> _TASK TO CARRY OUT_
Please write the listing below out again exactly, leaving every picture behind.

◆ ◆ ◆ ◆

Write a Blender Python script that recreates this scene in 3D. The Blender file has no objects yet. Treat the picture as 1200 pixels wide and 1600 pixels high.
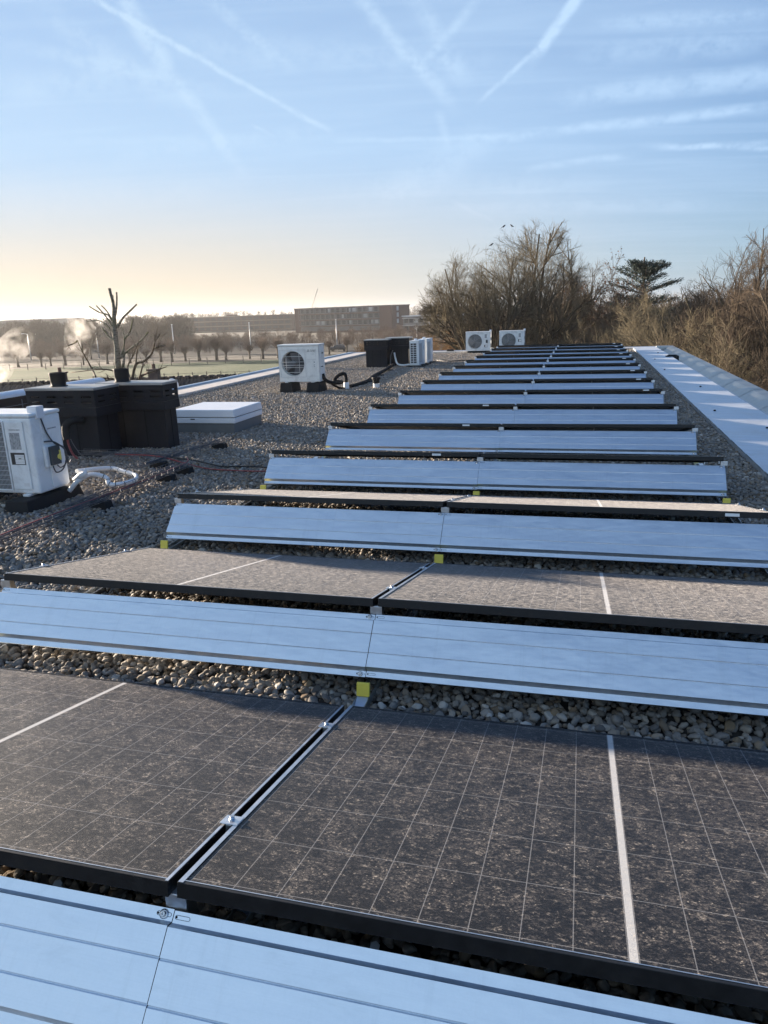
import bpy, math, random, bmesh
import numpy as np
from mathutils import Vector, Matrix, Euler

C = bpy.context.scene.collection
SC = bpy.context.scene
PI = math.pi
R = math.radians

# ------------------------------------------------------------------ camera
PITCH, YAW, ROLL = .2659, -.2686, -.0352
ZH = .337                                   # top of a panel's high edge above the gravel
CAM = Vector((.7533, 0, 1.4135))
fw = Vector((math.sin(YAW) * math.cos(PITCH), math.cos(YAW) * math.cos(PITCH), -math.sin(PITCH)))
rt = Vector((math.cos(YAW), -math.sin(YAW), 0))
up = rt.cross(fw)
rt, up = rt * math.cos(ROLL) + up * math.sin(ROLL), up * math.cos(ROLL) - rt * math.sin(ROLL)
cd = bpy.data.cameras.new('camera')
cd.sensor_fit = 'VERTICAL'
cd.sensor_height = 36
cd.lens = 1150.3 / 1600 * 36
cd.clip_start = .05
cd.clip_end = 6000
cam = bpy.data.objects.new('camera', cd)
C.objects.link(cam)
cam.matrix_world = Matrix(((rt.x, up.x, -fw.x, CAM.x), (rt.y, up.y, -fw.y, CAM.y), (rt.z, up.z, -fw.z, CAM.z), (0, 0, 0, 1)))
SC.camera = cam


def far(u, d, z=None):
    """a place in the landscape: bearing of photo column u at d metres ahead"""
    p = at(u, 505, d)
    return Vector((p.x, p.y, GZ if z is None else z))


def at(u, v, d):
    """the point seen at photo position (u, v), d metres ahead of the camera over ground"""
    r = fw + rt * ((u - 600) / 1150.3) + up * ((800 - v) / 1150.3)
    return CAM + r * (d / (r.x * math.sin(YAW) + r.y * math.cos(YAW)))


GZ = -7.0                                   # street level below the roof

# ------------------------------------------------------------------ materials


class NT:
    def __init__(s, tree):
        s.t = tree
        s.n = tree.nodes
        s.l = tree.links

    def node(s, typ, **kw):
        n = s.n.new(typ)
        for k, v in kw.items():
            setattr(n, k, v)
        return n

    def set(s, sock, v):
        if isinstance(v, bpy.types.NodeSocket):
            s.l.new(v, sock)
        elif isinstance(v, (tuple, list)) and len(v) == 3 and sock.type == 'RGBA':
            sock.default_value = (*v, 1)
        else:
            sock.default_value = v

    def m(s, op, a, b=None, c=None, clamp=False):
        n = s.node('ShaderNodeMath', operation=op, use_clamp=clamp)
        s.set(n.inputs[0], a)
        if b is not None:
            s.set(n.inputs[1], b)
        if c is not None:
            s.set(n.inputs[2], c)
        return n.outputs[0]

    def vm(s, op, a, b=None, sc=None):
        n = s.node('ShaderNodeVectorMath', operation=op)
        s.set(n.inputs[0], a)
        if b is not None:
            s.set(n.inputs[1], b)
        if sc is not None:
            s.set(n.inputs['Scale'], sc)
        return n.outputs['Value'] if op in ('DOT_PRODUCT', 'LENGTH', 'DISTANCE') else n.outputs[0]

    def mix(s, f, a, b, mode='MIX'):
        n = s.node('ShaderNodeMix', data_type='RGBA', blend_type=mode)
        s.set(n.inputs['Factor'], f)
        s.set(n.inputs[6], a)
        s.set(n.inputs[7], b)
        return n.outputs[2]

    def noise(s, vec, scale, detail=3, rough=.55, dist=0.):
        n = s.node('ShaderNodeTexNoise')
        if vec is not None:
            s.l.new(vec, n.inputs['Vector'])
        n.inputs['Scale'].default_value = scale
        n.inputs['Detail'].default_value = detail
        n.inputs['Roughness'].default_value = rough
        n.inputs['Distortion'].default_value = dist
        return n.outputs[0]

    def ss(s, v, a, b, to0=0., to1=1.):
        n = s.node('ShaderNodeMapRange', interpolation_type='SMOOTHSTEP')
        s.set(n.inputs[0], v)
        n.inputs[1].default_value = a
        n.inputs[2].default_value = b
        n.inputs[3].default_value = to0
        n.inputs[4].default_value = to1
        return n.outputs[0]

    def coord(s, which='Object'):
        return s.node('ShaderNodeTexCoord').outputs[which]

    def scale(s, v, xyz):
        return s.vm('MULTIPLY', v, xyz)

    def ramp(s, f, stops):
        n = s.node('ShaderNodeValToRGB')
        e = n.color_ramp.elements
        while len(e) > 1:
            e.remove(e[-1])
        for i, (p, c) in enumerate(stops):
            x = e[0] if i == 0 else e.new(p)
            x.position = p
            x.color = (*c, 1)
        s.set(n.inputs[0], f)
        return n.outputs[0]

    def bump(s, h, st=.3, d=.01):
        n = s.node('ShaderNodeBump')
        s.set(n.inputs['Height'], h)
        n.inputs['Strength'].default_value = st
        n.inputs['Distance'].default_value = d
        return n.outputs[0]


def mat(name):
    m = bpy.data.materials.new(name)
    m.use_nodes = True
    t = NT(m.node_tree)
    return m, t, m.node_tree.nodes['Principled BSDF']


def pbr(name, col, rough=.6, metal=0., var=.12, scale=6., bump=0., spec=.5, stretch=(1, 1, 1), bscale=None, grime=None, gscale=2.):
    m, t, p = mat(name)
    co = t.scale(t.coord(), stretch)
    n = t.noise(co, scale, 5, .6)
    f = t.ss(n, .25, .75)
    c = t.mix(f, [x * (1 - var) for x in col], [min(1, x * (1 + var)) for x in col])
    if grime:
        g = t.ss(t.noise(t.coord(), gscale, 6, .7, .4), .48, .72)
        c = t.mix(t.m('MULTIPLY', g, .55), c, grime)
    t.set(p.inputs['Base Color'], c)
    t.set(p.inputs['Roughness'], t.ss(n, .2, .8, rough * .85, min(1, rough * 1.15)))
    p.inputs['Metallic'].default_value = metal
    p.inputs['Specular IOR Level'].default_value = spec
    if bump:
        t.set(p.inputs['Normal'], t.bump(t.noise(co, bscale or scale * 4, 4, .6), bump, .01))
    return m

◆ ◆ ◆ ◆

> _CORRECT OUTPUT_
Write a Blender Python script that recreates this scene in 3D. The Blender file has no objects yet. Treat the picture as 1200 pixels wide and 1600 pixels high.
import bpy, math, random, bmesh
import numpy as np
from mathutils import Vector, Matrix, Euler

C = bpy.context.scene.collection
SC = bpy.context.scene
PI = math.pi
R = math.radians

# ------------------------------------------------------------------ camera
PITCH, YAW, ROLL = .2659, -.2686, -.0352
ZH = .337                                   # top of a panel's high edge above the gravel
CAM = Vector((.7533, 0, 1.4135))
fw = Vector((math.sin(YAW) * math.cos(PITCH), math.cos(YAW) * math.cos(PITCH), -math.sin(PITCH)))
rt = Vector((math.cos(YAW), -math.sin(YAW), 0))
up = rt.cross(fw)
rt, up = rt * math.cos(ROLL) + up * math.sin(ROLL), up * math.cos(ROLL) - rt * math.sin(ROLL)
cd = bpy.data.cameras.new('camera')
cd.sensor_fit = 'VERTICAL'
cd.sensor_height = 36
cd.lens = 1150.3 / 1600 * 36
cd.clip_start = .05
cd.clip_end = 6000
cam = bpy.data.objects.new('camera', cd)
C.objects.link(cam)
cam.matrix_world = Matrix(((rt.x, up.x, -fw.x, CAM.x), (rt.y, up.y, -fw.y, CAM.y), (rt.z, up.z, -fw.z, CAM.z), (0, 0, 0, 1)))
SC.camera = cam


def far(u, d, z=None):
    """a place in the landscape: bearing of photo column u at d metres ahead"""
    p = at(u, 505, d)
    return Vector((p.x, p.y, GZ if z is None else z))


def at(u, v, d):
    """the point seen at photo position (u, v), d metres ahead of the camera over ground"""
    r = fw + rt * ((u - 600) / 1150.3) + up * ((800 - v) / 1150.3)
    return CAM + r * (d / (r.x * math.sin(YAW) + r.y * math.cos(YAW)))


GZ = -7.0                                   # street level below the roof

# ------------------------------------------------------------------ materials


class NT:
    def __init__(s, tree):
        s.t = tree
        s.n = tree.nodes
        s.l = tree.links

    def node(s, typ, **kw):
        n = s.n.new(typ)
        for k, v in kw.items():
            setattr(n, k, v)
        return n

    def set(s, sock, v):
        if isinstance(v, bpy.types.NodeSocket):
            s.l.new(v, sock)
        elif isinstance(v, (tuple, list)) and len(v) == 3 and sock.type == 'RGBA':
            sock.default_value = (*v, 1)
        else:
            sock.default_value = v

    def m(s, op, a, b=None, c=None, clamp=False):
        n = s.node('ShaderNodeMath', operation=op, use_clamp=clamp)
        s.set(n.inputs[0], a)
        if b is not None:
            s.set(n.inputs[1], b)
        if c is not None:
            s.set(n.inputs[2], c)
        return n.outputs[0]

    def vm(s, op, a, b=None, sc=None):
        n = s.node('ShaderNodeVectorMath', operation=op)
        s.set(n.inputs[0], a)
        if b is not None:
            s.set(n.inputs[1], b)
        if sc is not None:
            s.set(n.inputs['Scale'], sc)
        return n.outputs['Value'] if op in ('DOT_PRODUCT', 'LENGTH', 'DISTANCE') else n.outputs[0]

    def mix(s, f, a, b, mode='MIX'):
        n = s.node('ShaderNodeMix', data_type='RGBA', blend_type=mode)
        s.set(n.inputs['Factor'], f)
        s.set(n.inputs[6], a)
        s.set(n.inputs[7], b)
        return n.outputs[2]

    def noise(s, vec, scale, detail=3, rough=.55, dist=0.):
        n = s.node('ShaderNodeTexNoise')
        if vec is not None:
            s.l.new(vec, n.inputs['Vector'])
        n.inputs['Scale'].default_value = scale
        n.inputs['Detail'].default_value = detail
        n.inputs['Roughness'].default_value = rough
        n.inputs['Distortion'].default_value = dist
        return n.outputs[0]

    def ss(s, v, a, b, to0=0., to1=1.):
        n = s.node('ShaderNodeMapRange', interpolation_type='SMOOTHSTEP')
        s.set(n.inputs[0], v)
        n.inputs[1].default_value = a
        n.inputs[2].default_value = b
        n.inputs[3].default_value = to0
        n.inputs[4].default_value = to1
        return n.outputs[0]

    def coord(s, which='Object'):
        return s.node('ShaderNodeTexCoord').outputs[which]

    def scale(s, v, xyz):
        return s.vm('MULTIPLY', v, xyz)

    def ramp(s, f, stops):
        n = s.node('ShaderNodeValToRGB')
        e = n.color_ramp.elements
        while len(e) > 1:
            e.remove(e[-1])
        for i, (p, c) in enumerate(stops):
            x = e[0] if i == 0 else e.new(p)
            x.position = p
            x.color = (*c, 1)
        s.set(n.inputs[0], f)
        return n.outputs[0]

    def bump(s, h, st=.3, d=.01):
        n = s.node('ShaderNodeBump')
        s.set(n.inputs['Height'], h)
        n.inputs['Strength'].default_value = st
        n.inputs['Distance'].default_value = d
        return n.outputs[0]


def mat(name):
    m = bpy.data.materials.new(name)
    m.use_nodes = True
    t = NT(m.node_tree)
    return m, t, m.node_tree.nodes['Principled BSDF']


def pbr(name, col, rough=.6, metal=0., var=.12, scale=6., bump=0., spec=.5, stretch=(1, 1, 1), bscale=None, grime=None, gscale=2.):
    m, t, p = mat(name)
    co = t.scale(t.coord(), stretch)
    n = t.noise(co, scale, 5, .6)
    f = t.ss(n, .25, .75)
    c = t.mix(f, [x * (1 - var) for x in col], [min(1, x * (1 + var)) for x in col])
    if grime:
        g = t.ss(t.noise(t.coord(), gscale, 6, .7, .4), .48, .72)
        c = t.mix(t.m('MULTIPLY', g, .55), c, grime)
    t.set(p.inputs['Base Color'], c)
    t.set(p.inputs['Roughness'], t.ss(n, .2, .8, rough * .85, min(1, rough * 1.15)))
    p.inputs['Metallic'].default_value = metal
    p.inputs['Specular IOR Level'].default_value = spec
    if bump:
        t.set(p.inputs['Normal'], t.bump(t.noise(co, bscale or scale * 4, 4, .6), bump, .01))
    return m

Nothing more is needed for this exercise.